I saw somewhere that a large percent of affluent retirees continue to accumulate assets in retirement so this maybe be quite right.

For my depression-era grandparents, they didn't even need to be affluent. They had a small house, and social security, and a goal to "die with $100,000 in the bank."

Actually that was one set of grandparents. The other set did a pretty good job of traveling abroad and blowing it all. Perhaps there is a dispositional aspect.

In my family, that was affluent. When you come from nothing and leave something, especially something your family wasn’t able to pass to you, it’s pride you could and did.

The perception of affluence Or expectation has changed over time.

When I was 10 banks used to give away TVs for opening an account. My parents gave it to me.

It wasn’t until I had kids and their “meh” response to something I gave them that my parents couldn’t do or give to me That I understood my parents’ response to my “meh.” I didn’t understand the big deal.

At that age, my parents only had radio.

Any paper focusing on official debt misses the forest for the trees. The U.S. fiscal gap is some 8 times official debt. The fiscal gap puts all the off-the-books liabilities on the book. Social Security's unfunded liability is $53 trillion on its own. Just look at table VI F1 in the latest Trustees Report. The fact that we, when things return to normal, in a highly open economy, means our fiscal insolvency will show up in terms of low levels of national income per capita, not low levels of GDP per capita. Aging is making the off the books liabilities gargantuan. So if they are left out of the analysis, the main manner in which aging matters is being ignored. Sorry for the tough love. Initial reaction. Will now read the paper.
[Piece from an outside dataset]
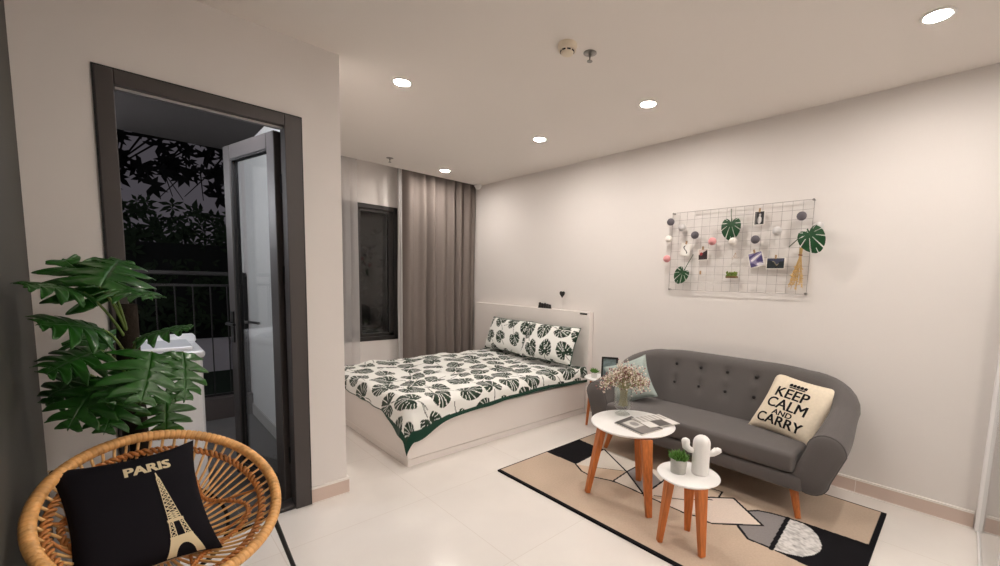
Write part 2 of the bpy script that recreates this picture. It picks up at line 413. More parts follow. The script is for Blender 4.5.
# something solid and dark outside the window so its glass reads as night
def cloth_wave(x0, x1, y, z0, z1, n, amp, folds, seed, nz=24):
    r = random.Random(seed); ph = [r.uniform(0, 6) for _ in range(4)]
    P = np.zeros((n, nz, 3)); t = np.linspace(0, 1, n); zz = np.linspace(0, 1, nz)
    w = folds*2*PI*(t + .018*np.sin(7*t+ph[0]) + .012*np.sin(17*t+ph[1]))
    prof = np.sin(w)*(.75+.35*np.sin(3.1*t*folds*.7+ph[2])) + .12*np.sin(2*w+ph[3])
    for j, z in enumerate(zz):
        spread = 1-.0*z
        P[:, j, 0] = x0+(x1-x0)*t + .012*np.cos(w)*(.5+.5*(1-z)) + .006*np.sin(9*z+ph[0])*np.sin(PI*t)
        P[:, j, 1] = y + amp*prof*(1-.25*z) + .006*np.sin(5*z+ph[1]+6*t)
        P[:, j, 2] = z0+(z1-z0)*z
    return P
dr = thing('drape', 'taupe pleated floor-length curtain in the corner beside the window', 'curtain', (2.93, 4.722, .02))
MB().grid(cloth_wave(2.398, 3.447, 4.728, .02, 2.79, 420, .048, 7.5, 4)).build('curtain_fabric', mat('taupe_blackout_cloth', (126, 117, 112), .85, bump=.1, bscale=900), dr, smooth=True, solid=.003)
MB().box((2.33, 4.702, 2.785), (3.45, 4.742, 2.8)).build('curtain_track', M_white, dr)
sh = thing('sheer_curtain', 'thin white voile curtain drawn to the left of the dark window', 'curtain', (1.4, 4.74, .02))
SHEER = sheer_mat()
MB().grid(cloth_wave(XP+.02, 1.868, 4.745, .02, 2.79, 220, .014, 9, 11)).build('curtain_fabric', SHEER, sh, smooth=True)
MB().box((XP+.01, 4.735, 2.785), (1.875, 4.755, 2.8)).build('curtain_track', M_white, sh)
sh2 = thing('sheer_curtain', 'narrow edge of white voile showing beside the taupe curtain', 'curtain', (2.4, 4.74, .02))
MB().grid(cloth_wave(2.325, 2.372, 4.72, .02, 2.79, 40, .008, 2, 3)).build('curtain_fabric', SHEER, sh2, smooth=True)

# ------------------------------------------------------------------ glass partition at the right edge
gp = thing('glass_partition', 'clear glass partition with slim white frame at the right edge of the room', 'partition', (2.9, -.175, 0))
M_slim = mat('white_powder_coat', (240, 238, 238), .4)
gf = MB(); gf.box((3.405, -.195, 0), (XR, -.155, 2.6)); gf.box((2.0, -.195, 0), (2.04, -.155, 2.6)); gf.box((2.04, -.19, 2.56), (3.405, -.16, 2.6)); gf.box((2.04, -.185, 0), (3.405, -.165, .012))
gf.build('frame', M_slim, gp, bevel=.004)
MB().box((2.04, -.179, .012), (3.405, -.171, 2.56)).build('glass_pane', glass_mat('partition_glass', (.97, .98, .98)), gp)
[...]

Thank you. I was going to write your comment and reference you (if that is really you), but you beat me to it.

Hi, Larry. Your concern is about the definition of wealth, both at the individual and the country level. Should the beneficiary of a defined-benefit pension plan include its present value as part of his/her wealth? If yes, under what conditions, particular what should it be assumed about its expected funding?

Indeed, I think the beneficiary of other types of pension plans (like the one I have from a Chilean AFP) should include the present value of the life annuity.
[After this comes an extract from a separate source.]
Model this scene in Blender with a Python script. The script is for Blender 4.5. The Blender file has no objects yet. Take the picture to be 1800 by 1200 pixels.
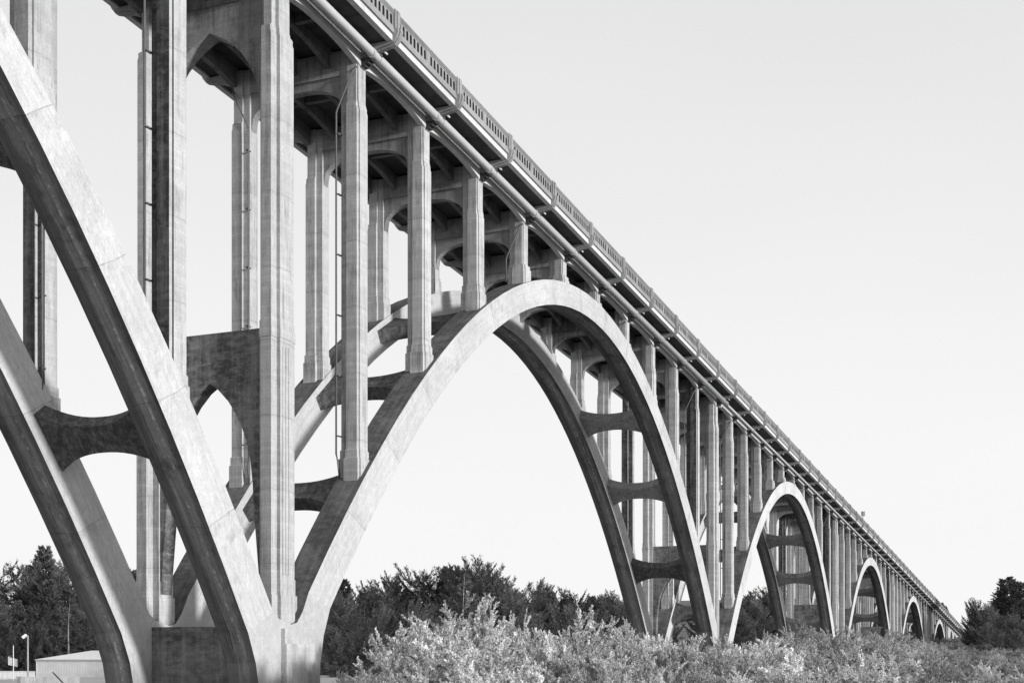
import bpy, math, random
from mathutils import Vector, Matrix, noise
R = math.radians
sc = bpy.context.scene
COL = sc.collection

# ------------------------------------------------------------------ camera, sky, sun, exposure
YAW = 23.078
cam_d = bpy.data.cameras.new("camera"); cam = bpy.data.objects.new("camera", cam_d); COL.objects.link(cam)
cam.location = (0, 0, 0); cam.rotation_euler = (R(90), 0, R(YAW))
cam_d.sensor_width = 36; cam_d.lens = 36*2300/1800; cam_d.shift_y = 548/1800
cam_d.clip_start = .1; cam_d.clip_end = 6000
sc.camera = cam

SUNVEC = Vector((-7, 1.35, -1.05)).normalized()          # direction the light travels
az = math.degrees(math.atan2(-SUNVEC.x, -SUNVEC.y)); el = math.degrees(math.asin(-SUNVEC.z))
w = bpy.data.worlds.new("World"); sc.world = w; w.use_nodes = True
nt = w.node_tree; nt.nodes.clear()
sky = nt.nodes.new("ShaderNodeTexSky"); sky.sky_type = 'NISHITA'; sky.sun_disc = False
sky.sun_elevation = R(el); sky.sun_rotation = R(az)
sky.air_density = 1.0; sky.dust_density = 6.0; sky.ozone_density = 1.0
bw = nt.nodes.new("ShaderNodeRGBToBW")
# thin even cloud veil: lifts the sky to a smooth white towards the horizon
geo = nt.nodes.new("ShaderNodeTexCoord"); sep = nt.nodes.new("ShaderNodeSeparateXYZ")
mr = nt.nodes.new("ShaderNodeMapRange"); mr.inputs[1].default_value = 0.0; mr.inputs[2].default_value = 0.62
mr.inputs[3].default_value = 7.6; mr.inputs[4].default_value = 5.5
nz = nt.nodes.new("ShaderNodeTexNoise"); nz.inputs['Scale'].default_value = 1.6; nz.inputs['Detail'].default_value = 3
mp = nt.nodes.new("ShaderNodeMapping"); mp.inputs['Scale'].default_value = (1, 1, 3)
nm = nt.nodes.new("ShaderNodeMapRange"); nm.inputs[3].default_value = .95; nm.inputs[4].default_value = 1.05
mul = nt.nodes.new("ShaderNodeMath"); mul.operation = 'MULTIPLY'
mix = nt.nodes.new("ShaderNodeMix"); mix.data_type = 'FLOAT'; mix.inputs[0].default_value = .85
bg = nt.nodes.new("ShaderNodeBackground"); bg.inputs[1].default_value = .147
wo = nt.nodes.new("ShaderNodeOutputWorld")
L = nt.links.new
L(sky.outputs[0], bw.inputs[0]); L(geo.outputs['Generated'], sep.inputs[0]); L(sep.outputs[2], mr.inputs[0])
L(geo.outputs['Generated'], mp.inputs[0]); L(mp.outputs[0], nz.inputs['Vector']); L(nz.outputs[0], nm.inputs[0])
L(mr.outputs[0], mul.inputs[0]); L(nm.outputs[0], mul.inputs[1])
L(bw.outputs[0], mix.inputs[2]); L(mul.outputs[0], mix.inputs[3]); L(mix.outputs[0], bg.inputs[0]); L(bg.outputs[0], wo.inputs[0])

sd = bpy.data.lights.new("sun", 'SUN'); sd.energy = 3.7; sd.angle = R(5); sd.color = (1, 1, 1)
so = bpy.data.objects.new("sun", sd); COL.objects.link(so)
so.rotation_euler = SUNVEC.to_track_quat('-Z', 'Y').to_euler()
sc.view_settings.view_transform = 'Standard'; sc.view_settings.look = 'None'
sc.view_settings.exposure = 0.0; sc.view_settings.gamma = 1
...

Last Monday I read about a U.S. Supreme Court's decision

Yeah, those present values look a lot different at 2% than at 8%.

When we get to artificially induced negative interest rates, not only will the national debt be sustainable, but it will become a profit center for the US treasury.

People will then need to hold politicians accountable for NOT deficit spending because they're not adding to our debt profits.

If we have a savings glut, why do the central banks have to work so hard to repress interest rates directly and by buying assets?

Concern about liquidity traps. Concern that banks will have problems with clients who will default on their debt, making the bank less able to lend. Because we want to goose it for the election. Also: question you assumption that we are repressing rates and ask yourself: why are people willing to accept them if you think there are better opportunities elsewhere. There are probably better opportunities, but in a risk averse environment, people are risk averse and seek low risk assets. Think of it as a shortage of low risk assets relative to demand for low risk assets.

Thanks, but are we really in a risk averse environment? The stock market is up 40% in the last two months along with nearly every risk asset class you can think of. The primary purchaser of safe US Treasury debt these days is the Fed.

That's a good question: notice that you value stock based on the dividend relative to a riskless return. If interest rates are low, ask yourself, which way does the stock market go. I know you know the answer.

I was really answering Just above. Ask yourself though: Is the economy risky at the moment. You have enough information to answer that question yourself.

Cash is king. Now I’ll be able to pick up LV and rolexes for a song. The procurer just needed to be in the right place, oh look at that pallet of bricks just sitting there! And a few minutes for a great return.

I still cannot fathom the active market in TVs. There might Be an argument for going back to the tube since those innards make them heavier. It’s hard to run when trying to carry a 150 pd. TV.